Ensure that you’re running professional creative assets that are being targeted toward a relevant audience. Plus, take time to improve and optimise your website landing page – that means a clean design, easy navigation, and quick loading times.
How can I reduce my Google Ads cost?
Now that you know how to manage your Google advertising budget, let’s take a look at some expert strategies that can help you to reduce your costs.
Utilise negative keywords
Focusing your budget on profitable keywords is key to driving cost-efficiency, but using and excluding negative keywords is also very important.
Negative keywords are excluded from your Google campaigns, meaning they won’t be targeted or bid against.
These keywords may be terms that seem relevant to your business on the surface but aren’t actually closely related to your offering. They could also be keywords that are proving to be highly inefficient or expensive.
Make sure to regularly analyse and refine your keyword lists to identify negative keywords!
Make the most of geo-targeting
Geo-targeting can be highly beneficial for businesses looking to reduce Google costs.
If you’re running a store with a physical location, you can use geo-targeting to exclusively reach customers who are likely to visit.
This helps you to make the most of your marketing budget.
However, you can also use geo-targeting to advertise different products and services in different areas. You may need to sell more stock in a certain location, or specific services may be limited to a certain location – geo-targeting can help you to invest more efficiently.
Use tactical ad scheduling
Not every Google Ads campaign needs to run 24/7.
Ad scheduling can often help e-commerce businesses to reduce inefficient spend by focusing their budget on key hours.
Perhaps you’re only interested in advertising during your store opening hours, or maybe customers are more likely to engage at a certain time in the day.
Keep an eye on your Google reports to identify these trends, and adjust your scheduling accordingly to make your budget work harder.

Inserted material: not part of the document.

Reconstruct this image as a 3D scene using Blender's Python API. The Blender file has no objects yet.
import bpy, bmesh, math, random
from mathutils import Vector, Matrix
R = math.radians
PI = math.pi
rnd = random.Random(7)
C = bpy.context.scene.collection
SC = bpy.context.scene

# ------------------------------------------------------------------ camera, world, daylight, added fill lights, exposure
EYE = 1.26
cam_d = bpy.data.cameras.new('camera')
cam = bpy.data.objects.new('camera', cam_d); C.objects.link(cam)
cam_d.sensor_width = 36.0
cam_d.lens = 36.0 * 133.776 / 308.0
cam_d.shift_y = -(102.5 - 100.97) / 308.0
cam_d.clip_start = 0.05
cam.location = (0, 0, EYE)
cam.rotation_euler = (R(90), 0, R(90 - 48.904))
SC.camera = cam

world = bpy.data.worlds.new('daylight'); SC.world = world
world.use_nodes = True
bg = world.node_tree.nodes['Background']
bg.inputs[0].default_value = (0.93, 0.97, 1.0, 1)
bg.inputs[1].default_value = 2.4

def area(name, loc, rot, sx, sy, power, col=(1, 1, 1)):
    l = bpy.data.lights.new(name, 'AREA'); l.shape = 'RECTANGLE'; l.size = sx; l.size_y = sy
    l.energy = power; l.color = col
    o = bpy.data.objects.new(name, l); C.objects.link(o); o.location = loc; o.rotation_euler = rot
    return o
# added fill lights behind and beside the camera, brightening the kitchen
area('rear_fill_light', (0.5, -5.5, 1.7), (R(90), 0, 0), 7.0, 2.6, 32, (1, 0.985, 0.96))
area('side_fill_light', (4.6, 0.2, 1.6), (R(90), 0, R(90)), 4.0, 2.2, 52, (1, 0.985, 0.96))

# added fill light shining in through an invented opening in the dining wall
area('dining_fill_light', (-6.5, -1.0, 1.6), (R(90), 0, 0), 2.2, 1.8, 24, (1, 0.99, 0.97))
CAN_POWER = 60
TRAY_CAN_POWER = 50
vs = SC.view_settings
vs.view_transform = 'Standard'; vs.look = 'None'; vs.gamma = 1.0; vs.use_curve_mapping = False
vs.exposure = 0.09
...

Getting started with Google Ads
So, you’re now equipped with all the knowledge you need to manage your Google Ads budget effectively.
Let’s take a look at how you can get started with your first campaign.
1. Create an account on the Google Ads website. Select ‘Create Your First Campaign’.
2. Choose your desired campaign type. If you’re just getting started with Google Ads, let’s start with a simple paid search campaign by selecting ‘Search Network Only’.
3. Confirm your preferred location. You can select an entire country if you’re looking for national scale, or deliver ads to a specific location if you’re a local business.
4. Confirm your budget and payment options. Starting with a relatively low, affordable daily budget is a sensible idea if you’re new to the platform. You can always ramp up spending once you’ve gathered some learnings!
5. Set up ad groups and choose your keywords. If you need some assistance, you can utilise the Google Keyword Planner or another online keyword research tool.
6. Create your Google ad copy. Keep it short and sweet by focusing on your most compelling product points and adding a crystal clear CTA.
Once you’ve completed the above steps, you’ll be ready to get started.
The price of your Google Ads campaigns will naturally fluctuate over time – but that doesn’t mean you can’t effectively manage your budget and reduce your costs.
Stick to a regular reporting schedule, stay aware of the factors that can impact your costs, and make consistent optimisations. If you can follow these steps, you’ll be running highly efficient Google campaigns before you know it.